● Raw data:

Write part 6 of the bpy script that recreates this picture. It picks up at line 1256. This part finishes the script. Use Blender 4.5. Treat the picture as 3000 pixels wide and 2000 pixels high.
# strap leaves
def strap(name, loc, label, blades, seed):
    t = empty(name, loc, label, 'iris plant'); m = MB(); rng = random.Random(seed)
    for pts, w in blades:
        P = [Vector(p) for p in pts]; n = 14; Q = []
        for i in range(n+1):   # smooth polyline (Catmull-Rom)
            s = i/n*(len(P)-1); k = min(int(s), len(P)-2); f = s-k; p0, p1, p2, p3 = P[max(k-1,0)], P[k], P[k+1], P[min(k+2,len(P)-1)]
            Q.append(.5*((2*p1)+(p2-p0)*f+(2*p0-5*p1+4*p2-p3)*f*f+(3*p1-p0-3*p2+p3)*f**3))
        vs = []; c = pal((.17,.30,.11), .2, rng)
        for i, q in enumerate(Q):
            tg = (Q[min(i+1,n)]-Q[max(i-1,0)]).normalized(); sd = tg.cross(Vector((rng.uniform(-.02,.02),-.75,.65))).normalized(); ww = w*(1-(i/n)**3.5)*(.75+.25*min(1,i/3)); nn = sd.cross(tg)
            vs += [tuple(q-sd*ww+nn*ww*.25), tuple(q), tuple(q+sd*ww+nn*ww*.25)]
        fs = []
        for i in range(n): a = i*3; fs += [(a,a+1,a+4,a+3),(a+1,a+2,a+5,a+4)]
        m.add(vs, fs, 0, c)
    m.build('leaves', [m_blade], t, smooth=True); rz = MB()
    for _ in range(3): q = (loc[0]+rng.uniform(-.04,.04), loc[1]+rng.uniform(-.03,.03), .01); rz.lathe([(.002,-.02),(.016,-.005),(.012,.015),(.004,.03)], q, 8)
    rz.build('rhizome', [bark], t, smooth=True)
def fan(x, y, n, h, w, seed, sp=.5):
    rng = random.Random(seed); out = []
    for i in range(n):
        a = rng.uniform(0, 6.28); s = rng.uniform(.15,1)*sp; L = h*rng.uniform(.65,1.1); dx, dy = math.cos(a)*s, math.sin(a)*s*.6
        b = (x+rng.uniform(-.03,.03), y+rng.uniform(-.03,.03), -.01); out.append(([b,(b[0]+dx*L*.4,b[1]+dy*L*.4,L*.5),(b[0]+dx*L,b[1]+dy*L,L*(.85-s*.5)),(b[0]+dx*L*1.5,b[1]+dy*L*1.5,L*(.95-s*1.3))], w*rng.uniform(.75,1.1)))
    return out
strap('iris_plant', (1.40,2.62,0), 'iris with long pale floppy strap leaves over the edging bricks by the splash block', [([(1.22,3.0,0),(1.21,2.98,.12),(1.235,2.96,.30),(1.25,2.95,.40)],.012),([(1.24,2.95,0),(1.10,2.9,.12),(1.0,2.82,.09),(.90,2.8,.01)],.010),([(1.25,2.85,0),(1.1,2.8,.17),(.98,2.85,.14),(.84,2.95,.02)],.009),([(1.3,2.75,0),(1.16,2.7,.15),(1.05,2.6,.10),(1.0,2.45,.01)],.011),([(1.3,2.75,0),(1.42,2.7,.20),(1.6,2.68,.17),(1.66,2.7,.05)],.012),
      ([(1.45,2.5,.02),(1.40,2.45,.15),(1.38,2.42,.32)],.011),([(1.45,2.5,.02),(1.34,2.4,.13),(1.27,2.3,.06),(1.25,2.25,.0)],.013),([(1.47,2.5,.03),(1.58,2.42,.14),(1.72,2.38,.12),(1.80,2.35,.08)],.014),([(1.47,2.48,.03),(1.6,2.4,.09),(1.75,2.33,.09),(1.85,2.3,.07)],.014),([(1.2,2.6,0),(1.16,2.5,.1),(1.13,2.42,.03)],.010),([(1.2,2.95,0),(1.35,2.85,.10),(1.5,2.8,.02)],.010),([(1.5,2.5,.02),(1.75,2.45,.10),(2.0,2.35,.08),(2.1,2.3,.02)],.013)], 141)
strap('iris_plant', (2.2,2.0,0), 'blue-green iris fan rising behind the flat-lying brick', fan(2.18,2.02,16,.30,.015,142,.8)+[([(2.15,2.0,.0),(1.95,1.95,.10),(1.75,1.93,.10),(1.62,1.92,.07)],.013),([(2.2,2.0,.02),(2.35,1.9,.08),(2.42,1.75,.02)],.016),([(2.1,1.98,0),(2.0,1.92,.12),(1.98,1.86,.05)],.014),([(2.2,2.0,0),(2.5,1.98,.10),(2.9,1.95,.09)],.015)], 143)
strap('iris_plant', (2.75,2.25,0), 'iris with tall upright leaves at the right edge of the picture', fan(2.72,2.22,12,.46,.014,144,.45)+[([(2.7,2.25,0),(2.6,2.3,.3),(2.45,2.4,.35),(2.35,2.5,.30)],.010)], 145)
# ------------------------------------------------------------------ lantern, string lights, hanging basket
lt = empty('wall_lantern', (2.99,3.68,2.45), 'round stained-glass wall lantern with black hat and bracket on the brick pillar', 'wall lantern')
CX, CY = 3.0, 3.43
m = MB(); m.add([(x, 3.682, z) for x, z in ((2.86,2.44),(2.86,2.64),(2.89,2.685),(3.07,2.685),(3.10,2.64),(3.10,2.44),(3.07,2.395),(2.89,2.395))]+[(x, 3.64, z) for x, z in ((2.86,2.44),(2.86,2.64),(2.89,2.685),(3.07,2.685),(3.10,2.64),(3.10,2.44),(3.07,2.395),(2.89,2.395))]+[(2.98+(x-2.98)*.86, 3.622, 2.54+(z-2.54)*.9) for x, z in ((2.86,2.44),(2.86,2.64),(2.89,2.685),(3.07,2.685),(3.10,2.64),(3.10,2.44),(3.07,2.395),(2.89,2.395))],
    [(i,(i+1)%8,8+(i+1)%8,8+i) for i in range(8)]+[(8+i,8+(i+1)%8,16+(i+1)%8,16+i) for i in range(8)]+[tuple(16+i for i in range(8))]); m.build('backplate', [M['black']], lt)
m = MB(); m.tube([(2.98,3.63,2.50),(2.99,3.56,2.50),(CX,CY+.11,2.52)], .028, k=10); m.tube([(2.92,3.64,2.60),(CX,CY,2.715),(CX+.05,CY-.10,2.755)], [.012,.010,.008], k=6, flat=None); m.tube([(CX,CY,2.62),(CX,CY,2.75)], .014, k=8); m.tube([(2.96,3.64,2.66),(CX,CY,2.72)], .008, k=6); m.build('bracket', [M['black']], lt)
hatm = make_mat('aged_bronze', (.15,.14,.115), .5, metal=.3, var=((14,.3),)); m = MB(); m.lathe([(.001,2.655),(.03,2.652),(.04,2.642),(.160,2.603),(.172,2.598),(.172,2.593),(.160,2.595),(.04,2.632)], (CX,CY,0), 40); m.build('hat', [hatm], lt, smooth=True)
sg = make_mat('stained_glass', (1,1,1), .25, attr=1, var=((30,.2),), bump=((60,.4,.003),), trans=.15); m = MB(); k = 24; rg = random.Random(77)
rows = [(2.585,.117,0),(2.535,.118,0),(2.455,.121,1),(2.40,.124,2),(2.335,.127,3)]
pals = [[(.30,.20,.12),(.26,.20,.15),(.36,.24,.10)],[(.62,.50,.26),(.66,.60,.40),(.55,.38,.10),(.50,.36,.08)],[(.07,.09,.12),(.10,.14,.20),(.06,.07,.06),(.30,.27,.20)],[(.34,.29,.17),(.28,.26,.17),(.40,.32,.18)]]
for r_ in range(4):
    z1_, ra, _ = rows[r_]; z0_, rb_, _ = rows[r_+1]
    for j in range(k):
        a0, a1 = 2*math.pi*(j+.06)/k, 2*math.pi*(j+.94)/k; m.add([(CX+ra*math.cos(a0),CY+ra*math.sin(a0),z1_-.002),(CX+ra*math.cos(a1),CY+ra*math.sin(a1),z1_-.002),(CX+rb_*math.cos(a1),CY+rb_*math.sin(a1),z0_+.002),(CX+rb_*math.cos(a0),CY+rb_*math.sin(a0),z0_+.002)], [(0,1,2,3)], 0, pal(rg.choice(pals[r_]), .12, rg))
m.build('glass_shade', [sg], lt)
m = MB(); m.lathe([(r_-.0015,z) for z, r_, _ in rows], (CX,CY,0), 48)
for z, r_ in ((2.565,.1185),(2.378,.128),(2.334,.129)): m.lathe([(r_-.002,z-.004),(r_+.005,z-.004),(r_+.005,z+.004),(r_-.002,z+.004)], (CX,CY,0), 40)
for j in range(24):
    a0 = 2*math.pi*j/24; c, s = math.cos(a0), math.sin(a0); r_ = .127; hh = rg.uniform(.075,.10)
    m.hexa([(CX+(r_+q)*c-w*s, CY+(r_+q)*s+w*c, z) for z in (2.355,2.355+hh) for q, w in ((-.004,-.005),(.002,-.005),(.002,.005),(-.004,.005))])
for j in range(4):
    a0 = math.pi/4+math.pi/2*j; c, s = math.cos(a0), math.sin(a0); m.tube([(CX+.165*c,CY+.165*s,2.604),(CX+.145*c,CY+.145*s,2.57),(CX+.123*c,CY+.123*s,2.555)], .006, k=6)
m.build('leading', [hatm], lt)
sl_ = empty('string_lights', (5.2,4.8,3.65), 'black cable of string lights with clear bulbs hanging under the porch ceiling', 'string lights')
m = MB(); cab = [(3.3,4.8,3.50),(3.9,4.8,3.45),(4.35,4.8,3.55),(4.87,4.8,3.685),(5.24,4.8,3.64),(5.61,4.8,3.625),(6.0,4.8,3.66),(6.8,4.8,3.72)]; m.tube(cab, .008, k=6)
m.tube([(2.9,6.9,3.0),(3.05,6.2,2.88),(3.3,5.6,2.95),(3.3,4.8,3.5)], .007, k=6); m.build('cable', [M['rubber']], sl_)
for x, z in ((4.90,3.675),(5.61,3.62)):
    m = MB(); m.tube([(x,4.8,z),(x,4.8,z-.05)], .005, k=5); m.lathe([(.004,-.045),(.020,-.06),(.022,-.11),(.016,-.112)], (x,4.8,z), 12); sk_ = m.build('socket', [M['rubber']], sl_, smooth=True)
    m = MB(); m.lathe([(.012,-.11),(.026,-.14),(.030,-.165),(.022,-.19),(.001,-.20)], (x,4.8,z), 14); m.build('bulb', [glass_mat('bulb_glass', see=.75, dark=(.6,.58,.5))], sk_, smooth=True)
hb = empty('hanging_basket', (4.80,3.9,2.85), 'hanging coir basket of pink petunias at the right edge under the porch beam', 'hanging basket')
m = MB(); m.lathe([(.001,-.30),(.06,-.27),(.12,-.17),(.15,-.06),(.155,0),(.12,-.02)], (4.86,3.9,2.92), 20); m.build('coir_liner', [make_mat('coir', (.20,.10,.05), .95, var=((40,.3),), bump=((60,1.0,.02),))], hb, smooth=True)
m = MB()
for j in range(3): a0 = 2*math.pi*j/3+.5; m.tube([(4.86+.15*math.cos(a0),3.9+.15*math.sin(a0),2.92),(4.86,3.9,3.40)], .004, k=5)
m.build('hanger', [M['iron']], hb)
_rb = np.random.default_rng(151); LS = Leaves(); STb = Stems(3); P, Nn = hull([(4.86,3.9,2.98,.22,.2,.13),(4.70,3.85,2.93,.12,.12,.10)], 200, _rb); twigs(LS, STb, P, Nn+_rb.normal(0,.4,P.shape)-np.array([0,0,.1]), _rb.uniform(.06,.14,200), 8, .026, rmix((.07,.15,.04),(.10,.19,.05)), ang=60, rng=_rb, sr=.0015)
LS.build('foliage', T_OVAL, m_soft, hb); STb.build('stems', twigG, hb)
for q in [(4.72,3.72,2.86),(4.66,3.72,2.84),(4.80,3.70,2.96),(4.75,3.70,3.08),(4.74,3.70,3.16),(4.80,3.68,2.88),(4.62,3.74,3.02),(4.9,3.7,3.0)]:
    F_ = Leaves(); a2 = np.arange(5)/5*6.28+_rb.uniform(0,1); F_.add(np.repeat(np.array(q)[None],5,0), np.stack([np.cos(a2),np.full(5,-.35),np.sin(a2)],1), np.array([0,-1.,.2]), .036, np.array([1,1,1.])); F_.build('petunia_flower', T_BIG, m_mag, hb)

● Problem to work on:
Copy out every line where the word "picture" occurs.

● Correct output:
Write part 6 of the bpy script that recreates this picture. It picks up at line 1256. This part finishes the script. Use Blender 4.5. Treat the picture as 3000 pixels wide and 2000 pixels high.
strap('iris_plant', (2.75,2.25,0), 'iris with tall upright leaves at the right edge of the picture', fan(2.72,2.22,12,.46,.014,144,.45)+[([(2.7,2.25,0),(2.6,2.3,.3),(2.45,2.4,.35),(2.35,2.5,.30)],.010)], 145)